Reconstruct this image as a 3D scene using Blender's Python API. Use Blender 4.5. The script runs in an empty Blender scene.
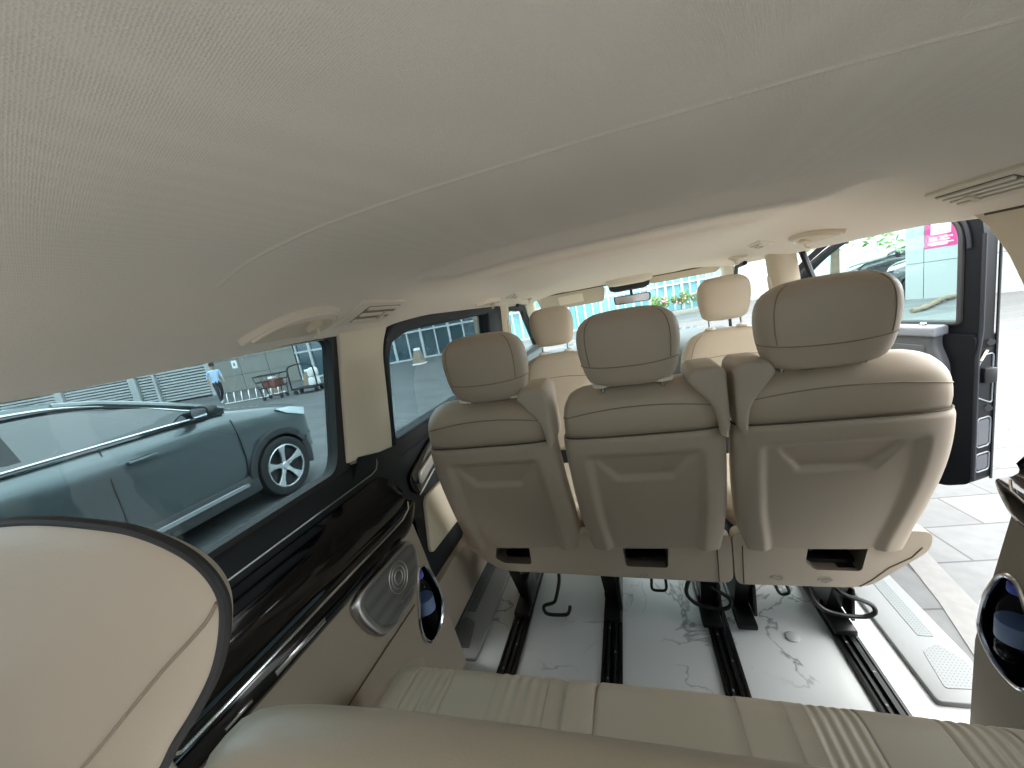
import bpy, bmesh, math, random
from math import sin, cos, pi, sqrt, radians, hypot
from mathutils import Vector as V, Matrix
random.seed(7)
SC = bpy.context.scene
COL = SC.collection
G = -0.45                      # pavement level, the cabin floor is z = 0

# ---------------------------------------------------------------- camera
cam = bpy.data.cameras.new('camera'); co = bpy.data.objects.new('camera', cam); COL.objects.link(co)
MR = [[0.9488791589, -0.1186650366, -0.2924841036], [0.2614892884, -0.2234544828, 0.9389842630], [-0.1767814861, -0.9674640578, -0.1810016657]]
co.matrix_world = Matrix([[MR[i][0], -MR[i][1], -MR[i][2], (0, 0, 1.2)[i]] for i in range(3)] + [[0, 0, 0, 1]])
cam.sensor_width = 36.0; cam.lens = 395.0 / 1024.0 * 36.0; cam.clip_start = 0.02; cam.clip_end = 400
SC.camera = co

# ---------------------------------------------------------------- materials
def mat(name, col, rough=0.5, metal=0.0, spec=0.5, bump=0.0, bscale=200.0, var=0.0, vscale=3.0, coat=0.0, sheen=0.0, btype='noise', emit=None):
    m = bpy.data.materials.new(name); m.use_nodes = True
    nt = m.node_tree; b = nt.nodes['Principled BSDF']
    b.inputs['Base Color'].default_value = (*col, 1); b.inputs['Roughness'].default_value = rough
    b.inputs['Metallic'].default_value = metal; b.inputs['Specular IOR Level'].default_value = spec
    b.inputs['Coat Weight'].default_value = coat; b.inputs['Coat Roughness'].default_value = 0.04
    b.inputs['Sheen Weight'].default_value = sheen
    tc = nt.nodes.new('ShaderNodeTexCoord')
    if var:
        n = nt.nodes.new('ShaderNodeTexNoise'); n.inputs['Scale'].default_value = vscale; n.inputs['Detail'].default_value = 5
        nt.links.new(tc.outputs['Object'], n.inputs['Vector'])
        r = nt.nodes.new('ShaderNodeMix'); r.data_type = 'RGBA'
        r.inputs[6].default_value = (*[max(0, c * (1 - var)) for c in col], 1); r.inputs[7].default_value = (*[min(1, c * (1 + var)) for c in col], 1)
        nt.links.new(n.outputs['Fac'], r.inputs[0]); nt.links.new(r.outputs[2], b.inputs['Base Color'])
    if bump:
        if btype == 'noise':
            t = nt.nodes.new('ShaderNodeTexNoise'); t.inputs['Detail'].default_value = 3
        else:
            t = nt.nodes.new('ShaderNodeTexVoronoi')
        t.inputs['Scale'].default_value = bscale
        nt.links.new(tc.outputs['Object'], t.inputs['Vector'])
        bp = nt.nodes.new('ShaderNodeBump'); bp.inputs['Strength'].default_value = bump; bp.inputs['Distance'].default_value = 0.002
        nt.links.new(t.outputs[0], bp.inputs['Height']); nt.links.new(bp.outputs[0], b.inputs['Normal'])
    if emit:
        b.inputs['Emission Color'].default_value = (*emit[:3], 1); b.inputs['Emission Strength'].default_value = emit[3]
    return m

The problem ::
Skip the images and write out the rest of the listing exactly.

Written answer ::
Reconstruct this image as a 3D scene using Blender's Python API. Use Blender 4.5. The script runs in an empty Blender scene.
import bpy, bmesh, math, random
from math import sin, cos, pi, sqrt, radians, hypot
from mathutils import Vector as V, Matrix
random.seed(7)
SC = bpy.context.scene
COL = SC.collection
G = -0.45                      # pavement level, the cabin floor is z = 0

# ---------------------------------------------------------------- camera
cam = bpy.data.cameras.new('camera'); co = bpy.data.objects.new('camera', cam); COL.objects.link(co)
MR = [[0.9488791589, -0.1186650366, -0.2924841036], [0.2614892884, -0.2234544828, 0.9389842630], [-0.1767814861, -0.9674640578, -0.1810016657]]
co.matrix_world = Matrix([[MR[i][0], -MR[i][1], -MR[i][2], (0, 0, 1.2)[i]] for i in range(3)] + [[0, 0, 0, 1]])
cam.sensor_width = 36.0; cam.lens = 395.0 / 1024.0 * 36.0; cam.clip_start = 0.02; cam.clip_end = 400
SC.camera = co

# ---------------------------------------------------------------- materials
def mat(name, col, rough=0.5, metal=0.0, spec=0.5, bump=0.0, bscale=200.0, var=0.0, vscale=3.0, coat=0.0, sheen=0.0, btype='noise', emit=None):
    m = bpy.data.materials.new(name); m.use_nodes = True
    nt = m.node_tree; b = nt.nodes['Principled BSDF']
    b.inputs['Base Color'].default_value = (*col, 1); b.inputs['Roughness'].default_value = rough
    b.inputs['Metallic'].default_value = metal; b.inputs['Specular IOR Level'].default_value = spec
    b.inputs['Coat Weight'].default_value = coat; b.inputs['Coat Roughness'].default_value = 0.04
    b.inputs['Sheen Weight'].default_value = sheen
    tc = nt.nodes.new('ShaderNodeTexCoord')
    if var:
        n = nt.nodes.new('ShaderNodeTexNoise'); n.inputs['Scale'].default_value = vscale; n.inputs['Detail'].default_value = 5
        nt.links.new(tc.outputs['Object'], n.inputs['Vector'])
        r = nt.nodes.new('ShaderNodeMix'); r.data_type = 'RGBA'
        r.inputs[6].default_value = (*[max(0, c * (1 - var)) for c in col], 1); r.inputs[7].default_value = (*[min(1, c * (1 + var)) for c in col], 1)
        nt.links.new(n.outputs['Fac'], r.inputs[0]); nt.links.new(r.outputs[2], b.inputs['Base Color'])
    if bump:
        if btype == 'noise':
            t = nt.nodes.new('ShaderNodeTexNoise'); t.inputs['Detail'].default_value = 3
        else:
            t = nt.nodes.new('ShaderNodeTexVoronoi')
        t.inputs['Scale'].default_value = bscale
        nt.links.new(tc.outputs['Object'], t.inputs['Vector'])
        bp = nt.nodes.new('ShaderNodeBump'); bp.inputs['Strength'].default_value = bump; bp.inputs['Distance'].default_value = 0.002
        nt.links.new(t.outputs[0], bp.inputs['Height']); nt.links.new(bp.outputs[0], b.inputs['Normal'])
    if emit:
        b.inputs['Emission Color'].default_value = (*emit[:3], 1); b.inputs['Emission Strength'].default_value = emit[3]
    return m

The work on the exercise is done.